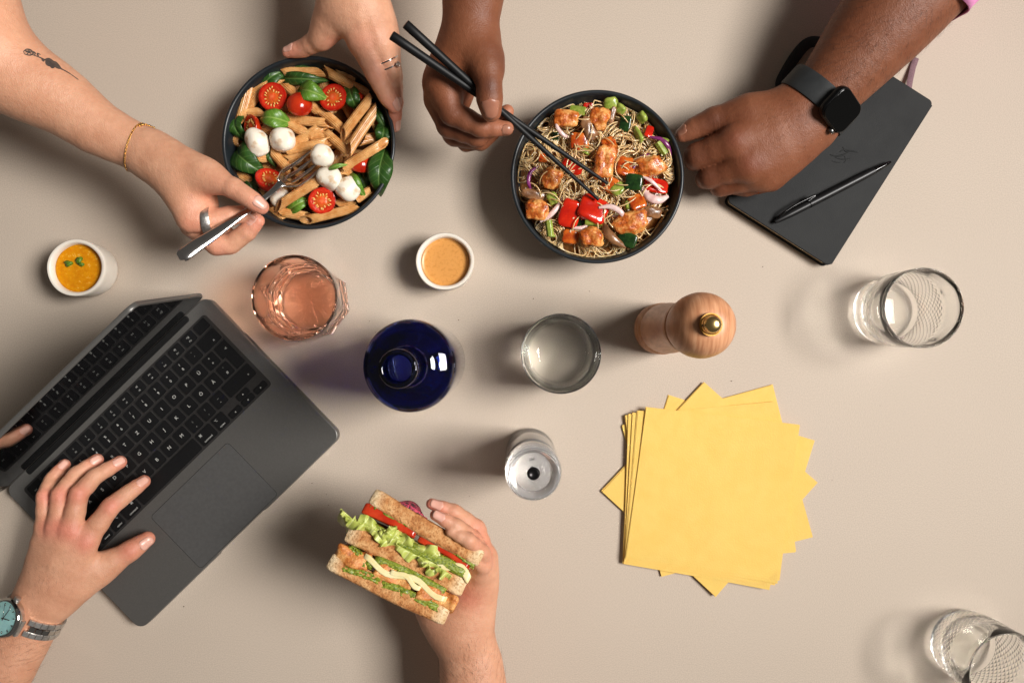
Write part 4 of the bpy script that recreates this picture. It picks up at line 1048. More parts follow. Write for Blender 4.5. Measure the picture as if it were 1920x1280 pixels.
def frame_on(c, ax):
    ax = Vector(ax).normalized(); u = ax.orthogonal().normalized(); return ax, u, ax.cross(u)
def band(name, body, c, ax, half_w, lift, thick, m, parent=None, n=72, a0=0, a1=360, cross=4, up=(0, 0, 1), wave=None):
    """strap laid round a limb: c inside it, ax its axis"""
    ax = Vector(ax).normalized(); u = Vector(up) - ax * Vector(up).dot(ax); u.normalize(); w = ax.cross(u)
    closed = abs(a1 - a0) >= 359.9; N_ = n if closed else n + 1; V, F = [], []
    prof = [(-1, 0), (-1, .8), (-.85, 1), (.85, 1), (1, .8), (1, 0)]
    for k in range(N_):
        a = R(a0 + (a1 - a0) * k / n); dd = u * math.cos(a) + w * math.sin(a); o_ = ax * (wave(a) if wave else 0)
        h = [body.hit(c + o_ + ax * (half_w * s_), dd, 0.07, 90) for s_ in (-.8, .8)]
        r0 = max((x - (c + o_)).dot(dd) for x in h)
        for s_, t_ in prof: V.append(c + o_ + ax * (half_w * s_) + dd * (r0 + lift + thick * t_))
    m_ = len(prof)
    for k in range(n):
        k2 = (k + 1) % N_
        for j in range(m_): F.append((k * m_ + j, k2 * m_ + j, k2 * m_ + (j + 1) % m_, k * m_ + (j + 1) % m_))
    if not closed: F.append(tuple(range(m_))); F.append(tuple((N_ - 1) * m_ + j for j in range(m_))[::-1])
    o = mesh_obj(name, V, F, m, parent); b = bmesh.new(); b.from_mesh(o.data); bmesh.ops.recalc_face_normals(b, faces=b.faces[:]); b.to_mesh(o.data); b.free()
    o.data.set_sharp_from_angle(angle=R(40)); return o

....

■ **WHAT YOU SHOULD DO**:
Without the pictures, write out the whole listing above exactly as it appears.

■ **THE OUTPUT**:
Write part 4 of the bpy script that recreates this picture. It picks up at line 1048. More parts follow. Write for Blender 4.5. Measure the picture as if it were 1920x1280 pixels.
def frame_on(c, ax):
    ax = Vector(ax).normalized(); u = ax.orthogonal().normalized(); return ax, u, ax.cross(u)
def band(name, body, c, ax, half_w, lift, thick, m, parent=None, n=72, a0=0, a1=360, cross=4, up=(0, 0, 1), wave=None):
    """strap laid round a limb: c inside it, ax its axis"""
    ax = Vector(ax).normalized(); u = Vector(up) - ax * Vector(up).dot(ax); u.normalize(); w = ax.cross(u)
    closed = abs(a1 - a0) >= 359.9; N_ = n if closed else n + 1; V, F = [], []
    prof = [(-1, 0), (-1, .8), (-.85, 1), (.85, 1), (1, .8), (1, 0)]
    for k in range(N_):
        a = R(a0 + (a1 - a0) * k / n); dd = u * math.cos(a) + w * math.sin(a); o_ = ax * (wave(a) if wave else 0)
        h = [body.hit(c + o_ + ax * (half_w * s_), dd, 0.07, 90) for s_ in (-.8, .8)]
        r0 = max((x - (c + o_)).dot(dd) for x in h)
        for s_, t_ in prof: V.append(c + o_ + ax * (half_w * s_) + dd * (r0 + lift + thick * t_))
    m_ = len(prof)
    for k in range(n):
        k2 = (k + 1) % N_
        for j in range(m_): F.append((k * m_ + j, k2 * m_ + j, k2 * m_ + (j + 1) % m_, k * m_ + (j + 1) % m_))
    if not closed: F.append(tuple(range(m_))); F.append(tuple((N_ - 1) * m_ + j for j in range(m_))[::-1])
    o = mesh_obj(name, V, F, m, parent); b = bmesh.new(); b.from_mesh(o.data); bmesh.ops.recalc_face_normals(b, faces=b.faces[:]); b.to_mesh(o.data); b.free()
    o.data.set_sharp_from_angle(angle=R(40)); return o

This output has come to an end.